Discovery and encounters with the unknown is a better way to put it because even in their own back yard, there were new and outstanding things to find. "The Devil in the Dark" is as great example of that type of story.
 
real exploration of places, truly going "where no man has gone before," was not really the bread and butter of TOS. It seemed they were always just a few days from the nearest star base, in known and friendly space, or on or near a colony.

Strongly disagree with this. TNG is what fits that criteria more than TOS. In TNG, the mission of the Enterprise was primarily diplomatic. They always showed up at a planet AFTER initial contact was established to negotiate with some group or another. With TOS you got much more exploration and first-contact situations. It shouldn't be necessary for every episode to feature exploration for TOS to still reign supreme in that category. It more than delivers the goods.

In fact I felt the reason Voyager was created (or Enterprise) was to try to get back to the first-contacts, but they still couldn't quite capture the TOS planet-of-the-week vibe.
 
^Even so, it's not something that ever carried over to the movies. The only movies that started out with somebody surveying a new alien civilization were Insurrection and Into Darkness, and the former was actually a cover for exploiting the natives and the latter was about saving them from a volcano rather than just learning about them.
 
real exploration of places, truly going "where no man has gone before," was not really the bread and butter of TOS. It seemed they were always just a few days from the nearest star base, in known and friendly space, or on or near a colony.

Strongly disagree with this. TNG is what fits that criteria more than TOS. In TNG, the mission of the Enterprise was primarily diplomatic. They always showed up at a planet AFTER initial contact was established to negotiate with some group or another. With TOS you got much more exploration and first-contact situations. It shouldn't be necessary for every episode to feature exploration for TOS to still reign supreme in that category. It more than delivers the goods.

In fact I felt the reason Voyager was created (or Enterprise) was to try to get back to the first-contacts, but they still couldn't quite capture the TOS planet-of-the-week vibe.

I guess my point is discovery happened even if exploration it wasn't the primary purpose of mission at hand.
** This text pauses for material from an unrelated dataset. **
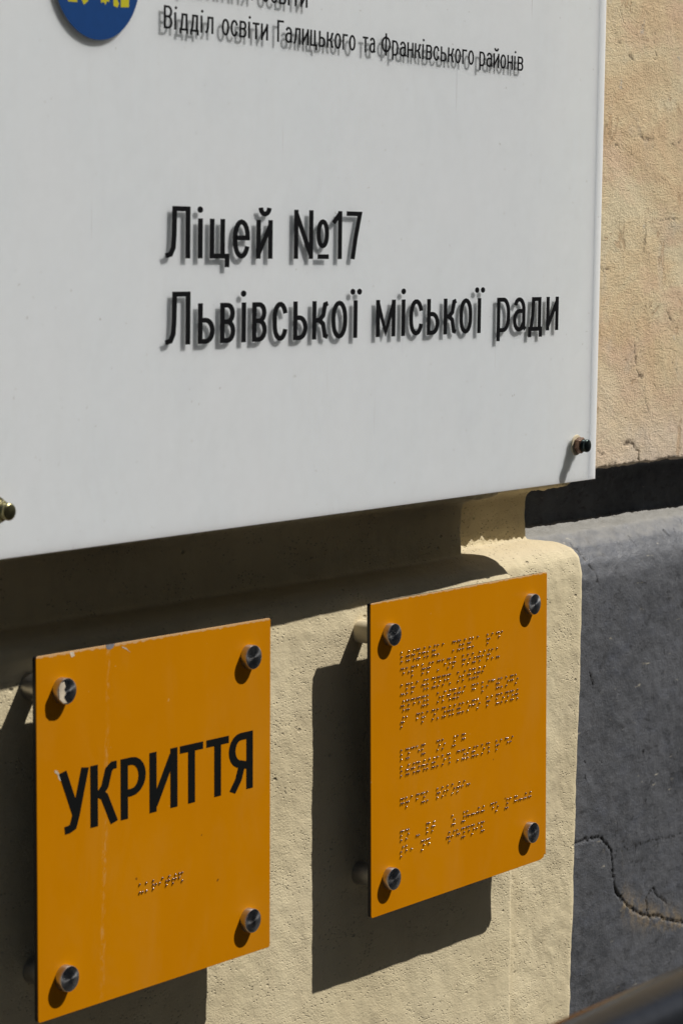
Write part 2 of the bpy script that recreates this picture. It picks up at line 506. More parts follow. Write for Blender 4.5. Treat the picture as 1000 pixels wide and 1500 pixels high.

In "The Squire of Gothos" for example, they certainly made first contact with a new life form, but exploration wasn't the primary mission. The mission was for the Enterprise to deliver supplies to a colony.

"The Immunity Syndrome" was a type of first contact episode, but it occurred in known space, as the Enterprise was diverted from shore leave to a named system already known to have billions of inhabitants and just visited by the Intrepid.

That isn't to say they didn't end up making discoveries in unexplored areas (for example, "The Tholian Web" took them into uncharted space). But I'd say on the face of it, the discoveries occurred just as often in more or less known space as they did "out there."

That's why I like the idea of "discovery" better than "exploration." "Exploration" as what TOS did is overused in my opinion, and I'd say for that reason, it's not a very valid criticism of Trek movies to day they've forgotten "the mission" by taking place in our neighborhood.
 
They should change the monologue for the movies:

Space, that frontier that's outside of Earth where we usually are.
These are the voyages of the Starship
Enterprise.
Its continuing mission: to fight villains with lots of lasers and explosions.
To stop the latest doodads from destroying the universe.
To boldly go where lots of people have already been.
 
Either way. It's a movie with a lot of people already dead set on buying a ticket well over a year before it even hits cinema's, that says enough.